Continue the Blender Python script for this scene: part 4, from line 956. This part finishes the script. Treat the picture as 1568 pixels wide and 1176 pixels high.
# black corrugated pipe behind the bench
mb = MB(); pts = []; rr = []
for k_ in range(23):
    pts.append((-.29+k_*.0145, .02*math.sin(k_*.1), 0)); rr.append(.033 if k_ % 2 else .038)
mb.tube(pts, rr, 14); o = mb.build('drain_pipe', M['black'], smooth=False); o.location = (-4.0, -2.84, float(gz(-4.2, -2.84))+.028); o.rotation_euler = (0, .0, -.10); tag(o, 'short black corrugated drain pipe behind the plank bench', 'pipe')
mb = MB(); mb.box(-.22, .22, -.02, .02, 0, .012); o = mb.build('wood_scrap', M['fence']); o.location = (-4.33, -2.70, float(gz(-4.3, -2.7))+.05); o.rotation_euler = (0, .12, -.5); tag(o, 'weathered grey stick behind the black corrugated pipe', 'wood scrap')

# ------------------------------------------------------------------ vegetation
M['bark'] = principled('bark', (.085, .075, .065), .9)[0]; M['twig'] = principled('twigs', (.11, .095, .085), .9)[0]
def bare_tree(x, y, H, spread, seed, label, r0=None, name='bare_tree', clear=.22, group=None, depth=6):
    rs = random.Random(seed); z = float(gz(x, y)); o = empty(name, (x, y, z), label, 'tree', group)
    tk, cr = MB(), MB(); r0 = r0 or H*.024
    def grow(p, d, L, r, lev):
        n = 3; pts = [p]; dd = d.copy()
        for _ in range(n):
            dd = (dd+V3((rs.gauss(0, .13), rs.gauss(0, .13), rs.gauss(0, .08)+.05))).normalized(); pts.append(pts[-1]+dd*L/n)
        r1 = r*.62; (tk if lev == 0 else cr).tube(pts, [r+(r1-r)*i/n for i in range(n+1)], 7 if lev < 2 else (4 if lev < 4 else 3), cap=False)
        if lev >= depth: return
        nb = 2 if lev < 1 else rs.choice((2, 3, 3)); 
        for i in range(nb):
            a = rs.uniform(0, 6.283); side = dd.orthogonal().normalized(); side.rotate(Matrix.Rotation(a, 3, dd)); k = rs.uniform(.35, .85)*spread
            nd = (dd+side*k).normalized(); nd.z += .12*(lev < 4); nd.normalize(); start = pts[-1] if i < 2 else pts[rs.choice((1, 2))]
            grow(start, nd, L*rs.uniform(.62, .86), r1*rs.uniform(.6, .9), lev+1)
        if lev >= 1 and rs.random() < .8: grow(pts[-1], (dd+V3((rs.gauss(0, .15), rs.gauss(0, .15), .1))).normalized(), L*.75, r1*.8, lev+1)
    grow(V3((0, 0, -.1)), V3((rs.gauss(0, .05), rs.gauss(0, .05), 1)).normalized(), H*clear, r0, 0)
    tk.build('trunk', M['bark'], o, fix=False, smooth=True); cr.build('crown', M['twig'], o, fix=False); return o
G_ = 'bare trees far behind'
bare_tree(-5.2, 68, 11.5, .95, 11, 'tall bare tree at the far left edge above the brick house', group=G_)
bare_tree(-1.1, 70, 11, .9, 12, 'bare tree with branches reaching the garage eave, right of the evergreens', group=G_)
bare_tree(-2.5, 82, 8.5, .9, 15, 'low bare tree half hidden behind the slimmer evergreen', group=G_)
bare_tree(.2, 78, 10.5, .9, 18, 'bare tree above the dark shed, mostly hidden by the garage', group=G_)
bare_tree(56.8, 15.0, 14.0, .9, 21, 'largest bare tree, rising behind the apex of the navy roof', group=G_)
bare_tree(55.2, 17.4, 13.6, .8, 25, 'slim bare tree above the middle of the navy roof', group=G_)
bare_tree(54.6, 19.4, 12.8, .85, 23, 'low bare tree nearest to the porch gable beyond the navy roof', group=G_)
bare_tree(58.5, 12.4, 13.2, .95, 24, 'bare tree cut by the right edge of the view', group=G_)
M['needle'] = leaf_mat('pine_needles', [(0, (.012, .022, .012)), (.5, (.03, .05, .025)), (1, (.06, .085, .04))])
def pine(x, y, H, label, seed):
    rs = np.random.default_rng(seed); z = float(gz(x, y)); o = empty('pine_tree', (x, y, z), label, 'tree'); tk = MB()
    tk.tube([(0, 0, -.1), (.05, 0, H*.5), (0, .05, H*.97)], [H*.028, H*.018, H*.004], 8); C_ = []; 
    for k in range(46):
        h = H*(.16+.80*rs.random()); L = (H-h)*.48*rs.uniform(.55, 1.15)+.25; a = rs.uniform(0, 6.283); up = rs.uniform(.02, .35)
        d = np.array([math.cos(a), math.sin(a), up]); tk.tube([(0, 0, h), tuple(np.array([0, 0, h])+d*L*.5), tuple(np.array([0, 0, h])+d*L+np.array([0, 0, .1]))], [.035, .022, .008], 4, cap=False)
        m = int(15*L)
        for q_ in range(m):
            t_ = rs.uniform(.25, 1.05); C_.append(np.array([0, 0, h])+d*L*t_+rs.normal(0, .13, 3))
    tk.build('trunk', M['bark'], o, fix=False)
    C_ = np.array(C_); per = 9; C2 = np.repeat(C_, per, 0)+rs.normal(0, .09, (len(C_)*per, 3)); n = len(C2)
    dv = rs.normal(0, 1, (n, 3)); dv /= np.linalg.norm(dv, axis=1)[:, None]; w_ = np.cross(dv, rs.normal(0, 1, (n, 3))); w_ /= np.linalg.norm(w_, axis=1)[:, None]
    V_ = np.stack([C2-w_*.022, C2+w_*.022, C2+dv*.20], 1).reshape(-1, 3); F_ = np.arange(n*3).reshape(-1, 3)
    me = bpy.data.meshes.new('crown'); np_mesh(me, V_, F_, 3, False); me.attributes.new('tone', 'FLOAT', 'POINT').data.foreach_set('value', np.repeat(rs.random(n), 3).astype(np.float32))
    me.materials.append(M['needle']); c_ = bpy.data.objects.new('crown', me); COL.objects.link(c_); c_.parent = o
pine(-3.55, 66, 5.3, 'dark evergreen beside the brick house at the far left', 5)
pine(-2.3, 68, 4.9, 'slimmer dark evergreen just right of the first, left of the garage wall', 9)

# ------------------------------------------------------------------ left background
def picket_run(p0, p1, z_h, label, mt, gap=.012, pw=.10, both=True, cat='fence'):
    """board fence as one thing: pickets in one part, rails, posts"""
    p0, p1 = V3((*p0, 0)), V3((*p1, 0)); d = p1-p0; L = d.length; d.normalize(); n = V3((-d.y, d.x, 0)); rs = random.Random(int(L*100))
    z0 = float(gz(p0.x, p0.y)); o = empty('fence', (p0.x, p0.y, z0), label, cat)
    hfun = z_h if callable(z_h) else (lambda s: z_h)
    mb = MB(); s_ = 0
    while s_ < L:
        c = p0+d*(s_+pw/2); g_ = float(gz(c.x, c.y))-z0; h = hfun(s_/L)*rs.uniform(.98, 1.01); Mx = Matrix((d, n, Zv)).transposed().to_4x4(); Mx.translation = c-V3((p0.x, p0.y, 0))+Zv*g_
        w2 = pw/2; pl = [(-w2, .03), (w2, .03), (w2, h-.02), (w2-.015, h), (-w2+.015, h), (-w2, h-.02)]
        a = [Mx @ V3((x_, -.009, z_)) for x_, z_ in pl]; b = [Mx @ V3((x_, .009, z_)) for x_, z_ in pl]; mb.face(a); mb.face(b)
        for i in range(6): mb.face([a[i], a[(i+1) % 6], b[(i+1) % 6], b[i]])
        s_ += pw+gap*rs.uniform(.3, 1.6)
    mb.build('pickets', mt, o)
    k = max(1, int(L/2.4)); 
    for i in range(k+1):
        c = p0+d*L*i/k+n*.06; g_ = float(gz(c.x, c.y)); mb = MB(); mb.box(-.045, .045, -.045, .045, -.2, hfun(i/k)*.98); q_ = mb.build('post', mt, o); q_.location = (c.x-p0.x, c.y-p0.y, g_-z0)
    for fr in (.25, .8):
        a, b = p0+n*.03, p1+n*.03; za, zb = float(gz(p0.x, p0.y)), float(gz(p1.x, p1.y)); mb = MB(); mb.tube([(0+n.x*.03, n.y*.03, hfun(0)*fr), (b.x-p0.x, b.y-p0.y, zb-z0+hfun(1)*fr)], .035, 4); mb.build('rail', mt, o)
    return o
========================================
What you return should be the lines from the start of the data through the line with "mb = MB(); mb.box(-.22, .22, -.02, .02, 0, .012);", quoted exactly and nothing more.

Continue the Blender Python script for this scene: part 4, from line 956. This part finishes the script. Treat the picture as 1568 pixels wide and 1176 pixels high.
# black corrugated pipe behind the bench
mb = MB(); pts = []; rr = []
for k_ in range(23):
    pts.append((-.29+k_*.0145, .02*math.sin(k_*.1), 0)); rr.append(.033 if k_ % 2 else .038)
mb.tube(pts, rr, 14); o = mb.build('drain_pipe', M['black'], smooth=False); o.location = (-4.0, -2.84, float(gz(-4.2, -2.84))+.028); o.rotation_euler = (0, .0, -.10); tag(o, 'short black corrugated drain pipe behind the plank bench', 'pipe')
mb = MB(); mb.box(-.22, .22, -.02, .02, 0, .012); o = mb.build('wood_scrap', M['fence']); o.location = (-4.33, -2.70, float(gz(-4.3, -2.7))+.05); o.rotation_euler = (0, .12, -.5); tag(o, 'weathered grey stick behind the black corrugated pipe', 'wood scrap')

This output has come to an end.